I completely agree with the slightly more slippery feel (I think of it has having a more flexible spring to the centering of notes).  I enjoyed this quality and being able to manipulate the sound without beating myself up the way i feel when I do the same thing on a yellow or nickel slide. 

The change in articulation depends on the input.
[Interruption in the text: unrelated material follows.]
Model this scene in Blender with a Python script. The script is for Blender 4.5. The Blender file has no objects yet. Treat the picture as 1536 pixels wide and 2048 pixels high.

More aggressive articulations on nickel or yellow brass can be calmed down and given a "bounce".  Round articulations on yellow or nickel generall become dull, or transparent.  Certainly, the crispest one generally can hope for is a hard "D" to the front of the notes, not as much "T".  Like Sam, this is why I ultimately turned to a different slide for most of my jazz and commercial pursuits.  Though I still bring it out when I don't have to cut through a thick ensemble and can take on a more soloistic role.

It does change the color of the sound, generally adding darkness, though I find it can brighten up in a way that only gold brass does.  A retention of the low fundamental while pushing the middle overtones up into a brilliant shimmer.  A shiny shimmer on the sound that won't overshadow the core sound of the bell.  Gold brass when pushed sounds like a bubbling spring to my ears.  This is an interesting sound, but often turns off people looking for a seamless blend between less...individual sounding instruments.  It can link in a lovely fashion to tuba or horn.

In addition to working very well with lightweight red bells, it can provide a bit some color to yellow bells that are consistent but sound/feel dull.  In these cases, we generally turn to a gold tuning slide first, but if that feels dull or doesn't "bounce" I'll suggest a gold brass slide.  I seen more acceptance of this sound and character the past couple of years, and some other horns started incorporating the material (and sound) too.

I hope this helps.
20  Horns, Gear, and Equipment / Instruments / Re: Shires Q&A, what would you like to know? on: Jun 01, 2017, 10:38AM

Any chance we could order underparts threaded for particular rims?


No. You would need to contact someone else to do the threading for whatever rim you wanted.